Television pictures showed flames and smoke pouring out of the 290-room hotel, located close to the city centre and popular with tourists. A senior official said it appeared to have been a suicide attack.

The blast brought down the ceiling in a banquet room where there were about 200 to 300 people at a meal to break the fast during the holy month of Ramadan.

Imtiaz Gul, a journalist, was among them.

"We just ran for cover, I could see a lot of injured people lying around me," Gul said.
Zardari has pledged to fight Islamist militants who have been blamed for a string of bomb attacks in the country.

But he told parliament that Pakistan would not tolerate any infringement of its territory in the name of the fight against militants. A series of U.S. strikes on militants along the Pakistan-Afghan border have infuriated many Pakistanis.

Zardari won a presidential election this month to replace U.S. ally Pervez Musharraf, who stepped down in August under threat of impeachment.

The United States and Afghanistan say al Qaeda and Taliban militants operate out of bases in remote ethnic Pashtun lands on the Pakistani side of the Afghan border.

The blast outside the Marriott was the biggest to hit Islamabad and destroyed dozens of cars outside and shattered windows and damaged buildings hundreds of metres away. The Marriott chain has its headquarters in the United States.
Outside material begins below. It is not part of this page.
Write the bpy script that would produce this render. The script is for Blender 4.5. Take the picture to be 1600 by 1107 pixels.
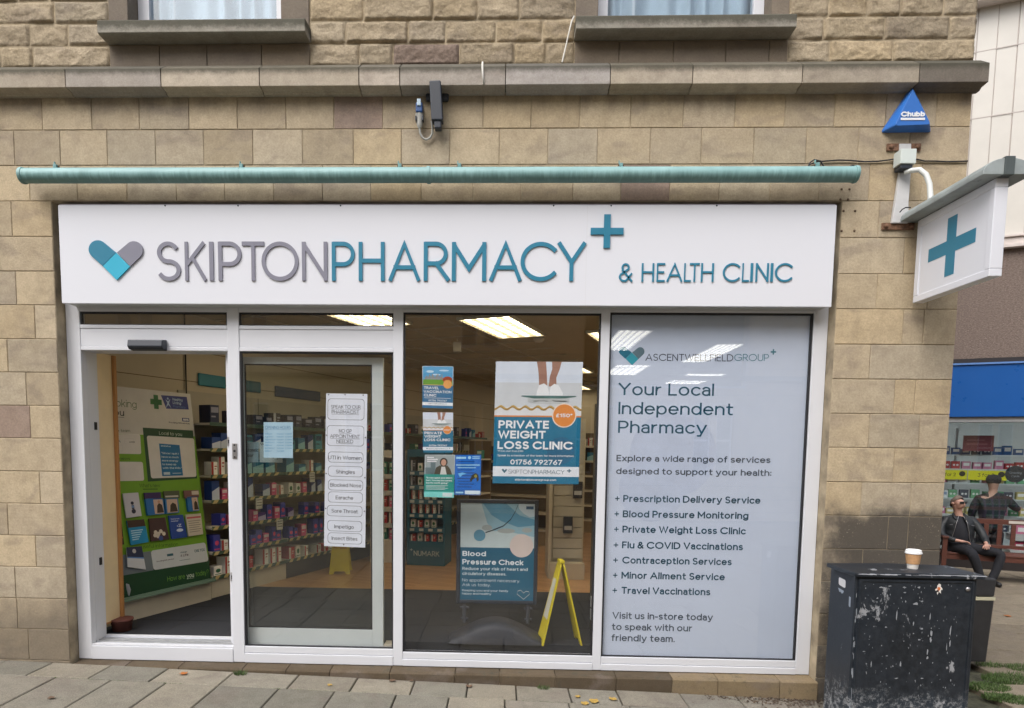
import bpy, math, random
from mathutils import Vector as V, Matrix, noise as mnoise
R_ = math.radians
scn = bpy.context.scene
COL = scn.collection
for o in list(bpy.data.objects): bpy.data.objects.remove(o)

# ------------------------------------------------------------------ camera
CAM_LOC = V((0.0, -4.75, 1.62))
FOC, PPX, PPY, IW, IH = 1000.0, 749.356, 785.191, 1600.0, 1107.0
YAW, PIT, ROL = -0.0312975, 0.0814304, 0.0118446
_B = Matrix(((1,0,0),(0,0,-1),(0,1,0)))
_Y = Matrix(((math.cos(YAW),0,-math.sin(YAW)),(0,1,0),(math.sin(YAW),0,math.cos(YAW))))
_X = Matrix(((1,0,0),(0,math.cos(PIT),-math.sin(PIT)),(0,math.sin(PIT),math.cos(PIT))))
_Z = Matrix(((math.cos(ROL),-math.sin(ROL),0),(math.sin(ROL),math.cos(ROL),0),(0,0,1)))
CM = _Z @ _X @ _Y @ _B          # world -> (right, down, forward)
cam_d = bpy.data.cameras.new("camera"); cam = bpy.data.objects.new("camera", cam_d); COL.objects.link(cam)
rm = Matrix((CM[0], -CM[1], -CM[2])).transposed()
cam.matrix_world = Matrix.Translation(CAM_LOC) @ rm.to_4x4()
cam_d.sensor_fit = 'HORIZONTAL'; cam_d.sensor_width = 36.0
cam_d.lens = FOC / IW * 36.0
cam_d.shift_x = (IW/2 - PPX) / IW
cam_d.shift_y = (PPY - IH/2) / IW
cam_d.clip_start = 0.05; cam_d.clip_end = 500
scn.camera = cam

# ------------------------------------------------------------------ world, sun, exposure
w = bpy.data.worlds.new("World"); scn.world = w; w.use_nodes = True
nt = w.node_tree; nt.nodes.clear()
sky = nt.nodes.new('ShaderNodeTexSky'); sky.sky_type = 'NISHITA'; sky.sun_disc = False
sky.sun_elevation = R_(52); sky.sun_rotation = R_(212); sky.air_density = 1.0; sky.dust_density = 4.0
hs = nt.nodes.new('ShaderNodeHueSaturation'); hs.inputs['Saturation'].default_value = 0.50
bgn = nt.nodes.new('ShaderNodeBackground'); bgn.inputs['Strength'].default_value = 0.15
wo = nt.nodes.new('ShaderNodeOutputWorld')
nt.links.new(sky.outputs[0], hs.inputs['Color']); nt.links.new(hs.outputs[0], bgn.inputs[0]); nt.links.new(bgn.outputs[0], wo.inputs[0])
sd = bpy.data.lights.new("sun", 'SUN'); sd.energy = 1.15; sd.angle = R_(50); sd.color = (1.0, 0.985, 0.965)
so = bpy.data.objects.new("sun", sd); COL.objects.link(so)
_se, _sr = R_(52), R_(212)
_dir = V((math.sin(_sr)*math.cos(_se), math.cos(_sr)*math.cos(_se), math.sin(_se)))
so.rotation_euler = _dir.to_track_quat('Z', 'Y').to_euler(); so.location = (0, -6, 12)
scn.view_settings.view_transform = 'Standard'; scn.view_settings.look = 'None'
scn.view_settings.exposure = 0.74; scn.view_settings.gamma = 1.0; scn.view_settings.use_curve_mapping = False
scn.cycles.max_bounces = 8; scn.cycles.diffuse_bounces = 3; scn.cycles.glossy_bounces = 4
scn.cycles.transparent_max_bounces = 24; scn.cycles.transmission_bounces = 4
scn.cycles.caustics_reflective = False; scn.cycles.caustics_refractive = False
scn.cycles.sample_clamp_indirect = 4.0
scn.cycles.use_denoising = True

# ------------------------------------------------------------------ measuring helpers
def ray(x, y): return CM.transposed() @ V(((x-PPX)/FOC, (y-PPY)/FOC, 1.0))
def at(x, y, Y):
    d = ray(x, y); return CAM_LOC + d*((Y-CAM_LOC.y)/d.y)
def atz(x, y, z):
    d = ray(x, y); return CAM_LOC + d*((z-CAM_LOC.z)/d.z)
def atp(x, y, p, n):
    d = ray(x, y); return CAM_LOC + d*(n.dot(p-CAM_LOC)/n.dot(d))
def gz(x): return max(-0.150 - 0.0267*x, -0.225) if x > -8 else 0.06

# ------------------------------------------------------------------ materials
def L(r, g, b):
    f = lambda c: ((c/255+0.055)/1.055)**2.4 if c > 10 else c/255/12.92
    return (f(r), f(g), f(b))
def nodes(name):
    m = bpy.data.materials.new(name); m.use_nodes = True; t = m.node_tree; t.nodes.clear()
    o = t.nodes.new('ShaderNodeOutputMaterial'); return m, t, o
def _n(t, k, **kw):
    n = t.nodes.new(k)
    for a, b in kw.items(): setattr(n, a, b)
    return n
def mixc(t, fac, a, b, mode='MIX'):
    n = _n(t, 'ShaderNodeMix', data_type='RGBA', blend_type=mode)
    for i, s in ((0, fac), (6, a), (7, b)):
        if isinstance(s, (int, float)): n.inputs[i].default_value = s
        elif isinstance(s, tuple): n.inputs[i].default_value = (*s[:3], 1)
        else: t.links.new(s, n.inputs[i])
    return n.outputs[2]
def tex_noise(t, co, scale, det=4, rough=.6, dist=0):
    n = _n(t, 'ShaderNodeTexNoise'); n.inputs['Scale'].default_value = scale; n.inputs['Detail'].default_value = det
    n.inputs['Roughness'].default_value = rough; n.inputs['Distortion'].default_value = dist
    t.links.new(co, n.inputs['Vector']); return n.outputs[0]
def ramp(t, s, a, b, smooth=False):
    n = _n(t, 'ShaderNodeMapRange'); n.inputs[1].default_value = a; n.inputs[2].default_value = b
    if smooth: n.interpolation_type = 'SMOOTHSTEP'
    t.links.new(s, n.inputs[0]); return n.outputs[0]
def math_(t, op, a, b=0.0):
    n = _n(t, 'ShaderNodeMath', operation=op)
    for i, s in ((0, a), (1, b)):
        if isinstance(s, (int, float)): n.inputs[i].default_value = s
        else: t.links.new(s, n.inputs[i])
    return n.outputs[0]
MATS = {}
def mat(name, col, rough=.6, metal=0.0, var=.08, vs=6.0, bump=0.0, bs=60.0, spec=.5, tint=False, emit=None, es=0.0, stretch=None, dirt=None, dcol=(.05,.045,.04), dscale=3.0):
    """principled paint/fabric/plastic with a little noise in its colour and roughness"""
    if name in MATS: return MATS[name]
    m, t, o = nodes(name); p = _n(t, 'ShaderNodeBsdfPrincipled'); t.links.new(p.outputs[0], o.inputs[0])
    tc = _n(t, 'ShaderNodeTexCoord'); co = tc.outputs['Object']
    if stretch:
        mp = _n(t, 'ShaderNodeMapping'); mp.inputs['Scale'].default_value = stretch; t.links.new(co, mp.inputs[0]); co = mp.outputs[0]
    base = col
    if tint:
        at_ = _n(t, 'ShaderNodeAttribute'); at_.attribute_name = 'tint'; base = mixc(t, 1.0, at_.outputs[0], col, 'MULTIPLY')
    n1 = tex_noise(t, co, vs)
    f = ramp(t, n1, .3, .7)
    lo = mixc(t, 1.0, base, (1-var,)*3, 'MULTIPLY') if var else base
    hi = mixc(t, 1.0, base, (1+var,)*3, 'MULTIPLY') if var else base
    c = mixc(t, f, lo, hi) if var else base
    if dirt:
        nd = ramp(t, tex_noise(t, co, dscale, 8, .7), 1-dirt, 1-dirt+.18)
        c = mixc(t, nd, c, dcol)
    if isinstance(c, tuple): p.inputs['Base Color'].default_value = (*c, 1)
    else: t.links.new(c, p.inputs['Base Color'])
    t.links.new(ramp(t, n1, 0, 1), _n(t, 'NodeReroute').inputs[0])
    rr = _n(t, 'ShaderNodeMapRange'); rr.inputs[3].default_value = max(0, rough-.08); rr.inputs[4].default_value = min(1, rough+.08)
    t.links.new(n1, rr.inputs[0])
    if var: t.links.new(rr.outputs[0], p.inputs['Roughness'])
    else: p.inputs['Roughness'].default_value = rough
    p.inputs['Metallic'].default_value = metal; p.inputs['Specular IOR Level'].default_value = spec
    if bump:
        b = _n(t, 'ShaderNodeBump'); b.inputs['Strength'].default_value = bump; b.inputs['Distance'].default_value = .01
        t.links.new(tex_noise(t, co, bs, 5, .65), b.inputs['Height']); t.links.new(b.outputs[0], p.inputs['Normal'])
    if emit:
        p.inputs['Emission Color'].default_value = (*emit, 1); p.inputs['Emission Strength'].default_value = es
    MATS[name] = m; return m
def C(r, g, b, k=1.0, rough=.55, **kw):
    """plain coloured print / plastic keyed by its colour as seen in the photo"""
    c = tuple(min(.9, x*k) for x in L(r, g, b))
    return mat("paint_%d_%d_%d_%d" % (r, g, b, int(rough*100)), c, rough, var=kw.pop('var', .05), **kw)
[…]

Police at the scene said people were still trapped inside. A crane was brought in to try to get people out.

There was a large crater in the road by the hotel's heavy security barriers. The street was littered with debris and broken branches from roadside trees and acrid smoke drifted in the air.

The hotel has been bombed twice before but the Saturday evening blast was the most serious in the Pakistani capital since the country joined the U.S.-led campaign against militancy in late 2001.

Al Qaeda-linked militants based in sanctuaries in the Afghan border have launched a bloody campaign of bomb attacks in retaliation for offensives by the security forces.